Трудно сказать, как ромеи поступали с детьми, родившимися с уродствами, физическими и умственными патологиями: оставляли их дома или пытались отдать в приют, богадельню. Во всяком случае, известно, что в столичной церкви Богородицы Диакониссы на Меси, принадлежавшей ипподромной мере прасинов, бытовал обычай выставлять таких детей на всеобщее обозрение и таким образом собирать дополнительные средства на их содержание.
* * *
По-иному проходило детство ребенка из состоятельной, тем более знатной семьи. До пяти-семи лет даже мальчик-паидон из такой семьи находился на попечении у матери и бабушек, обитательниц гинекея, где к нему относились с понятным умилением и нежничаньем. За ним ухаживали, играли с ним в куклы, развлекали баснями или сказаниями, особенно взятыми из Священного Писания. На этом этапе раннего детства именно мать играла ведущую роль в нравственном воспитании. Она же учила грамотно, свободно говорить и красиво писать, что считалось очень важными качествами.
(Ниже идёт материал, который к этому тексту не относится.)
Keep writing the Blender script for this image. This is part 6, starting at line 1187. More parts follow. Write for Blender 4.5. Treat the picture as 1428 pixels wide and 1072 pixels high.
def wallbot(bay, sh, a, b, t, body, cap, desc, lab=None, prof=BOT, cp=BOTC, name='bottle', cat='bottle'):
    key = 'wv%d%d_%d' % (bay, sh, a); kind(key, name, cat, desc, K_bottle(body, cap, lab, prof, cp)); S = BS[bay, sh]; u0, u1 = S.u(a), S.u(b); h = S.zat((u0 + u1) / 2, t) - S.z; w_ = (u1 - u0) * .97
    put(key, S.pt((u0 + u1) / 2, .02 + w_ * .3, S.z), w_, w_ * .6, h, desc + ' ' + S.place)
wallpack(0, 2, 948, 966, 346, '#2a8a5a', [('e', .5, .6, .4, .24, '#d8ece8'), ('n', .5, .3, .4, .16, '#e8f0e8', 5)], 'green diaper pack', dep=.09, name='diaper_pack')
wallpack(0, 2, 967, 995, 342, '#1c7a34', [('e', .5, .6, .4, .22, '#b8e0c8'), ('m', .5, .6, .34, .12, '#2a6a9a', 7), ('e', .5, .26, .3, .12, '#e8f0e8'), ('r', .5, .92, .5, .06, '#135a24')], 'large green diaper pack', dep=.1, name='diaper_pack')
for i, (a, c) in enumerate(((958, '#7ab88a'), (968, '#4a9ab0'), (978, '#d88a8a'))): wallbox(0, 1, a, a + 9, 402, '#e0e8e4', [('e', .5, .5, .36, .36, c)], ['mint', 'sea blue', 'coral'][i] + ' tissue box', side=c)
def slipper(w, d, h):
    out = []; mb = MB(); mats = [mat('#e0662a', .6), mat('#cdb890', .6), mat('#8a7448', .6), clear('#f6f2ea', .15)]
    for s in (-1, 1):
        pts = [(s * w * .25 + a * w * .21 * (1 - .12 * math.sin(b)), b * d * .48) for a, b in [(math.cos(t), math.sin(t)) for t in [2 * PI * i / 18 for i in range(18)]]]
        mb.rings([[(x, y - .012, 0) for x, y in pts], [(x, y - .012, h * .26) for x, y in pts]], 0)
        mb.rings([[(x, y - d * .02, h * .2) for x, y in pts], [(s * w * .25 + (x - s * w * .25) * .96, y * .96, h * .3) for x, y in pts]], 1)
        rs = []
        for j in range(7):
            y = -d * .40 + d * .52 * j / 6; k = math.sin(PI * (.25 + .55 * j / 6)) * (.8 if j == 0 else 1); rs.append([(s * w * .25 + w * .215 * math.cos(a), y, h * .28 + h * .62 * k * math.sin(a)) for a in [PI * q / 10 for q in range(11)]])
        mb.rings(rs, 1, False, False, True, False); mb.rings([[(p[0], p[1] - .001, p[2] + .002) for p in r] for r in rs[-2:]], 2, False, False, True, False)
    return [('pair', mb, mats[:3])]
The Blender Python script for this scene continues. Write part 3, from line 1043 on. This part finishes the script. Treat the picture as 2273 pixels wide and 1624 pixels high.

Повзрослев, став тем, кого, по античной традиции, с семи лет называли паис, ребенок попадал под присмотр педагога-наставника, который давал ему начатки образования и развлекал на досуге. Но немало аристократов, нобилей готовили своих сыновей-подростков, тех, кого называли миракион, к военной, офицерской карьере. Поэтому с раннего возраста их учили по-взрослому владеть мечом, копьем, дротиком и его разновидностью – риктарием, луком, боевой палицей-сидироравдой, обучали верховой езде, тактике и стратегии ведения боя.